#SFGTop100 – 8. Genki Haraguchi

8. Genki Haraguchi (New Entry)
Hertha Berlin (GER) / Japan / Attacking Midfield

Words by Martin Lowe

While others have floundered around him, Genki Haraguchi has been Japan’s stand out player of 2016, with his goals alone contributing to 5 extra WCQ points the Samurai Blue wouldn’t have without him. His ascension from a player on the fringe of a call up, to regular squad player, to regular starter, to their most potent weapon has really took full flight this past year, so much so that his inclusion ahead of the likes of Shinji Kagawa and Keisuke Honda (who were both benched against Saudi Arabia in November) hardly raised an eyebrow.

While he made a couple of telling impacts in Round 2 of World Cup qualification, it’s been Round 3 where Haraguchi’s come into his own. From four starts, he’s scored four goals, a goal in each match. The only match of Round 3 he didn’t notch in was the one he only appeared from the bench (against UAE). Since then, with Haraguchi featuring from the start, Japan are unbeaten, only dropping 2 points in their away draw against Australia.

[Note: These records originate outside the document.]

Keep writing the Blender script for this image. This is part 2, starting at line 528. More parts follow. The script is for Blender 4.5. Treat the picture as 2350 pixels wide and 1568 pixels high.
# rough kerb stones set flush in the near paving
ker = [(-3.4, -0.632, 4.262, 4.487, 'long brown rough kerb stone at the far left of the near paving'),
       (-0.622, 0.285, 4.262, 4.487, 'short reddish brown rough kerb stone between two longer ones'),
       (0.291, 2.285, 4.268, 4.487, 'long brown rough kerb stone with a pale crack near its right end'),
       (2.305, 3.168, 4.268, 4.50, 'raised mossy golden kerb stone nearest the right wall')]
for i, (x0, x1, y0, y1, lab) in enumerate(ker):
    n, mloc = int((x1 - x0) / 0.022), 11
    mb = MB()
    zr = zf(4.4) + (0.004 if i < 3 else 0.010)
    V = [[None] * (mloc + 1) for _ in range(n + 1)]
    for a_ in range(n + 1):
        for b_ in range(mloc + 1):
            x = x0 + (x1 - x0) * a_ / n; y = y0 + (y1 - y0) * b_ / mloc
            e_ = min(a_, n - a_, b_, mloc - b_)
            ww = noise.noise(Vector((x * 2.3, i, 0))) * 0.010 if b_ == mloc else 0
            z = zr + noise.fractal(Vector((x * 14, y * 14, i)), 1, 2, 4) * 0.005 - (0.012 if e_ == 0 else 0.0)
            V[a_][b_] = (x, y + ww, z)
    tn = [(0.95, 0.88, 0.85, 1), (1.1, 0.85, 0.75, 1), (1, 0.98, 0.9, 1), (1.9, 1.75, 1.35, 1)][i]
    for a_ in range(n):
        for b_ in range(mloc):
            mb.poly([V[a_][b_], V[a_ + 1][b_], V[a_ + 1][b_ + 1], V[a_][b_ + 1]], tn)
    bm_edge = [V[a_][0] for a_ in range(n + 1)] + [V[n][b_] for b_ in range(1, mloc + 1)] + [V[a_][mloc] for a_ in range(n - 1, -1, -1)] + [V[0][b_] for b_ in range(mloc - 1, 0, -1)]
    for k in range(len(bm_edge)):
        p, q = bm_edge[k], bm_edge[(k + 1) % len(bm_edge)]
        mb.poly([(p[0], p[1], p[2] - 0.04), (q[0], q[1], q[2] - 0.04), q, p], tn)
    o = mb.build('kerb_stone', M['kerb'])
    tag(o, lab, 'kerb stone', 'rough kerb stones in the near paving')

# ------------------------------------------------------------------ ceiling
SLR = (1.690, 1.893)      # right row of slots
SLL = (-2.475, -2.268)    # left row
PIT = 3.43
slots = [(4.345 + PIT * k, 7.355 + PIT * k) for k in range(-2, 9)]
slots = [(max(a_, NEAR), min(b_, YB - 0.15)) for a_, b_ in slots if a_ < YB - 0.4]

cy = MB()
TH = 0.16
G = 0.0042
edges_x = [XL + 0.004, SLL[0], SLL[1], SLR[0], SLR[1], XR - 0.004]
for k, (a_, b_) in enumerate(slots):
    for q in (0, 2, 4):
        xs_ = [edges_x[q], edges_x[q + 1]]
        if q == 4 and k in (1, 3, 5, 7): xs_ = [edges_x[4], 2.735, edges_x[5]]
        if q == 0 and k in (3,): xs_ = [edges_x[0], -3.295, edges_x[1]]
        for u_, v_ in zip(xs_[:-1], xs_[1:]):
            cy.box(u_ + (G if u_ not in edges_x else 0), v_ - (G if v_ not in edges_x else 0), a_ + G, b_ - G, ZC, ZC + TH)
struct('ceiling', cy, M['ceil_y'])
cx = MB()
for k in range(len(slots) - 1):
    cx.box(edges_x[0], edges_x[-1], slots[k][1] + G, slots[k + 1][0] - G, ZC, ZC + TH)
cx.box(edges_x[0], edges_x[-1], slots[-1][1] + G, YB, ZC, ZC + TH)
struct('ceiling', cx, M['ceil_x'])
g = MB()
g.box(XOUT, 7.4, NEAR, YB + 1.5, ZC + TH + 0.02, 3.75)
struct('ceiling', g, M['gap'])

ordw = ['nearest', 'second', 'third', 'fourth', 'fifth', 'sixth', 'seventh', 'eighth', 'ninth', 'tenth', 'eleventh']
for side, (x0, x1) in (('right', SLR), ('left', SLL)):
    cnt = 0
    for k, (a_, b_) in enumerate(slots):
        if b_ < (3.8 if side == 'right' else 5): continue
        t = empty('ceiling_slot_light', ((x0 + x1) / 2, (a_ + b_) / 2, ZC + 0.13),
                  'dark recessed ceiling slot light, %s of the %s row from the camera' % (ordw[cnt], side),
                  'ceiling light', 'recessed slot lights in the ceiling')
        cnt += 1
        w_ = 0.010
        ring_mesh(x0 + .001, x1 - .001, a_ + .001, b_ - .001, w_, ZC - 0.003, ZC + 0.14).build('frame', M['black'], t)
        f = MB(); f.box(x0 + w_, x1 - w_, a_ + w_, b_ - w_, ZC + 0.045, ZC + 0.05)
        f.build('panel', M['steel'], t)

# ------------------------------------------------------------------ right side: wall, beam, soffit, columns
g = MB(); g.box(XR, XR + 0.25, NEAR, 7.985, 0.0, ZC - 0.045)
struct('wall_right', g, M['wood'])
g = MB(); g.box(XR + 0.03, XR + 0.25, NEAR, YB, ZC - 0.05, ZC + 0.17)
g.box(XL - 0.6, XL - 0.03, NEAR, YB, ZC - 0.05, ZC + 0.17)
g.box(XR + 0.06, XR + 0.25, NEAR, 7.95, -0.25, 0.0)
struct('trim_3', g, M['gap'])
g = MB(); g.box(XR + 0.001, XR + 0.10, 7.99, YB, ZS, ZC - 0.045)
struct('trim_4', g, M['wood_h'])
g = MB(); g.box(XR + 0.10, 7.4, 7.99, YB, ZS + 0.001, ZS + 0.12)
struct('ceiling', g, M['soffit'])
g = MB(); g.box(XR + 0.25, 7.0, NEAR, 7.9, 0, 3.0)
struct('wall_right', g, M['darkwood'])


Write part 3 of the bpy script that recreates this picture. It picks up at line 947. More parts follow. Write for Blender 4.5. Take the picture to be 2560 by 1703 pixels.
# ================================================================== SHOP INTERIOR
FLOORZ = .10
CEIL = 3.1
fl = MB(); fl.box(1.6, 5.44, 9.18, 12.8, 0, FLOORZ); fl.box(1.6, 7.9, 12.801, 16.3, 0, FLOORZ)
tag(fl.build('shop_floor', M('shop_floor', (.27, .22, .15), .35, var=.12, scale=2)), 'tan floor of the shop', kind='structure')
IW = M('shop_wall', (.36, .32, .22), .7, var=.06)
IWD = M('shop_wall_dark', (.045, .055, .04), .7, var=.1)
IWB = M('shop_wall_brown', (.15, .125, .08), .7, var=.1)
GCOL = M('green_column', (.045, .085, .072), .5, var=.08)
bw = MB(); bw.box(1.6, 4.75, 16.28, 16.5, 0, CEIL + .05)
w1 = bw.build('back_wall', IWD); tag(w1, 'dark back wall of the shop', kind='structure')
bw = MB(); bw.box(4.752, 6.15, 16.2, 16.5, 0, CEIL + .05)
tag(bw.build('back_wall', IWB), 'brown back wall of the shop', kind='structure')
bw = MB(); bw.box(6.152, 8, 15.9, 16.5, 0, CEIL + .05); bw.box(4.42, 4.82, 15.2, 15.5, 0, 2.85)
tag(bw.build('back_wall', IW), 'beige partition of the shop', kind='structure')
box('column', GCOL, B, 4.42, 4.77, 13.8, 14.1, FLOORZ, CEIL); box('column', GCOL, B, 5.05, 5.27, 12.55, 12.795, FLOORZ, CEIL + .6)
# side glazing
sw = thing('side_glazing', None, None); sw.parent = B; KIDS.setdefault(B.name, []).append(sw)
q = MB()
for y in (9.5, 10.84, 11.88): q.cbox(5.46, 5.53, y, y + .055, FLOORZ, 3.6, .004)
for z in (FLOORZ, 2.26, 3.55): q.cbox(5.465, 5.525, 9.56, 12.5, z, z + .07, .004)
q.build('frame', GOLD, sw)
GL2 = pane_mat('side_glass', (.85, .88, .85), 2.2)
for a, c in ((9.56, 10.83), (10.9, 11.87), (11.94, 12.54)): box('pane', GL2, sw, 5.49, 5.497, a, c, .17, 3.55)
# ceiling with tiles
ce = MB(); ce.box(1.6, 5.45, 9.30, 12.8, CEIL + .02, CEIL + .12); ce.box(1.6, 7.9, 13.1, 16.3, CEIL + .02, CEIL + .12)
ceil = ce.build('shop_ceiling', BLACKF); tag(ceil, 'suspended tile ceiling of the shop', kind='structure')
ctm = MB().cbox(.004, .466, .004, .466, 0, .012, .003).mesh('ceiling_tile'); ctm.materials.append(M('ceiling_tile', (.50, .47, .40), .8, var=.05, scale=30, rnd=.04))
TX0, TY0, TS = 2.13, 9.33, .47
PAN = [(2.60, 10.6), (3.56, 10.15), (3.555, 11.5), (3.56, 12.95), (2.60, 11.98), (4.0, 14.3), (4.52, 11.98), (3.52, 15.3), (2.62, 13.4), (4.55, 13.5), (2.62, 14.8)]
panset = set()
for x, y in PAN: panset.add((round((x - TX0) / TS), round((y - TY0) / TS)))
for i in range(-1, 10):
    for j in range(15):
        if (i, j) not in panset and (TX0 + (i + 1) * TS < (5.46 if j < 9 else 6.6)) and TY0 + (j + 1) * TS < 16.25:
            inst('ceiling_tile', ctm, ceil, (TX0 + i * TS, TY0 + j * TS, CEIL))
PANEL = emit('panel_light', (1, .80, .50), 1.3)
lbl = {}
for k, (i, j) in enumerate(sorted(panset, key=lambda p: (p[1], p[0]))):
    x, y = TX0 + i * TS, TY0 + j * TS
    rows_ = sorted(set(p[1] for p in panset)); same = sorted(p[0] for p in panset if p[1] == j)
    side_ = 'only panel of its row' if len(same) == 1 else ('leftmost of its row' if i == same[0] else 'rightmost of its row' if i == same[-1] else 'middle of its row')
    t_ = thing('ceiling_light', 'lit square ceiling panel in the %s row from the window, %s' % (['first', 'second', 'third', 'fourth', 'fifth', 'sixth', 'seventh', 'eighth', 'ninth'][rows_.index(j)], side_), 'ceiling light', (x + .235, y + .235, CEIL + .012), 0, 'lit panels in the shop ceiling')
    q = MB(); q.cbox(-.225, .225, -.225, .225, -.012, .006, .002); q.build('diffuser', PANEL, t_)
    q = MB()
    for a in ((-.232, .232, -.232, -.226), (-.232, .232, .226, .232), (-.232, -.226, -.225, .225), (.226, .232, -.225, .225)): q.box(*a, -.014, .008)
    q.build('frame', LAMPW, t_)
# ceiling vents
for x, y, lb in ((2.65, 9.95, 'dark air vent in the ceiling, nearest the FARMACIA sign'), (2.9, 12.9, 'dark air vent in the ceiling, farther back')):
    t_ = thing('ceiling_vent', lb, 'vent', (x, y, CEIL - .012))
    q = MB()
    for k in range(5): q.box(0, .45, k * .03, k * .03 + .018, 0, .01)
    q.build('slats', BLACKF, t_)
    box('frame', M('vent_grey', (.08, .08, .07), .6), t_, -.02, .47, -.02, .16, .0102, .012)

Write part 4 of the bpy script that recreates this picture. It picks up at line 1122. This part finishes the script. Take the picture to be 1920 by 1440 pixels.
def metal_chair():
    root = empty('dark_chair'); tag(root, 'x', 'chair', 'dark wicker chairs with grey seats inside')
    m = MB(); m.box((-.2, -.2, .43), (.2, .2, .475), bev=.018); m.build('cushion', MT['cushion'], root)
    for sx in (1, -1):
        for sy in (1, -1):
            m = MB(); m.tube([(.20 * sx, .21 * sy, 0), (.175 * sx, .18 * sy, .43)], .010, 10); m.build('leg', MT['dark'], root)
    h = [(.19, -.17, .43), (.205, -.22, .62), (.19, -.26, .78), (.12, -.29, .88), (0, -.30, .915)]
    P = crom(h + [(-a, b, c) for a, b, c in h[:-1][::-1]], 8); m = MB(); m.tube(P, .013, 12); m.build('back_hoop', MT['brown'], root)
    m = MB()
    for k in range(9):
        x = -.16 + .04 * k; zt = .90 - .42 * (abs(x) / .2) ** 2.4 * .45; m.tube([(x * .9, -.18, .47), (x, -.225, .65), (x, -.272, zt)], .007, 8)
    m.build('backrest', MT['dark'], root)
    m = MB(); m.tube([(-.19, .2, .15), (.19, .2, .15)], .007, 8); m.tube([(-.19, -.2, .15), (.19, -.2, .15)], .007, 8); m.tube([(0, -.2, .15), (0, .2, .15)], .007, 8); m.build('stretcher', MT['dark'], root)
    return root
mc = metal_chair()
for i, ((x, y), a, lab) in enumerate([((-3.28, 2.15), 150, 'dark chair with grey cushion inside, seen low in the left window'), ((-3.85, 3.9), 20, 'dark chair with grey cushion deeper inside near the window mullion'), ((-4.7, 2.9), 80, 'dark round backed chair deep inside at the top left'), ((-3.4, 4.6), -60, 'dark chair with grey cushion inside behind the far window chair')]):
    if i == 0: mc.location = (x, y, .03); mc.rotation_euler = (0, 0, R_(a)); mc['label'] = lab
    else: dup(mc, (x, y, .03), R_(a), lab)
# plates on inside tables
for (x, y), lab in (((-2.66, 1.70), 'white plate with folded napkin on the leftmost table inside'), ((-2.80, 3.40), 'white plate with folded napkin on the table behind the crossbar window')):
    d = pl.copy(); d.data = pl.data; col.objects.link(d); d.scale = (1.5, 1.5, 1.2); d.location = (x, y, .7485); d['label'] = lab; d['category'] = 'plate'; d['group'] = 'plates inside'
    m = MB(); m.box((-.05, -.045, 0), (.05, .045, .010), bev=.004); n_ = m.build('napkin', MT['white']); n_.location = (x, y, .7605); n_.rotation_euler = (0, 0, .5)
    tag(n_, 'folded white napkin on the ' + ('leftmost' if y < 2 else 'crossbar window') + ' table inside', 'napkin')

It’s strange that we’re placing so much emphasis on his goalscoring figures, as apart from a one off season for Urawa Reds back in 2013, Haraguchi has failed to hit double figures in any single club term. In fact, despite featuring heavily for Hertha Berlin in the German Bundesliga, Haraguchi has only found the net 3 times in 3 seasons. His all round game instead is the contributing factor to his selection, that of intensity, direct running and quick thinking that is a different option alongside the likes of Kagawa and Honda in the national team.

One of Samurai Blue coach Vahid Halilhodzic’s main gripes with Japanese football has been that they’ve lacked fight and direction, to this day he still points to that as an area in which the country’s football must improve. “In Japan – you have a lot of time. You have so much time you could drink champagne and sake. You could even eat because you have so much time on the ball. There’s a difference between Europe and Japan with regards to fighting spirit, just a sheer lack in the number of challenges made in Japan.”

Haraguchi has embodied what is needed for Japan to push forward, the spirit to act quickly, close down the opposing defence and directly run at the back four. Considering the impact he’s had in the latter part of this year, it’s clear that him and Halilhodzic fit ideally together and without a designated and firing number 9 at present, Vahid will again be relying on Genki’s goals to fire Japan towards World Cup qualification.

Highlight of the Year: Two important goals in October’s World Cup qualifiers

It’s been a stressful end to 2016 for Japan followers, after losing their Round 3 opener against UAE at Saitama Stadium, the pressure was on for them not to drop any more points if they were to qualify for Russia in 2018. September was seen off limply with a win, albeit an unconvincing one against Thailand but October was seen as the make or break period.

Results against Iraq followed by Australia needed to be positively achieved, and while the rest of the team did little to answer this emphatically, the all round game and crucially the goals from Haraguchi helped them on their way. He opened the scoring in his hometown of Saitama against Iraq, with a cute back-heeled finish (don’t mention that the assist came from an offside position), while he did the same again against Australia in Melbourne, breaking the defensive line before slotting past Mat Ryan. Two big goals, two big results; a narrow 2-1 win over Iraq followed by a 1-1 draw in Australia. Japan have a huge debt of gratitude to pay to their all action midfielder.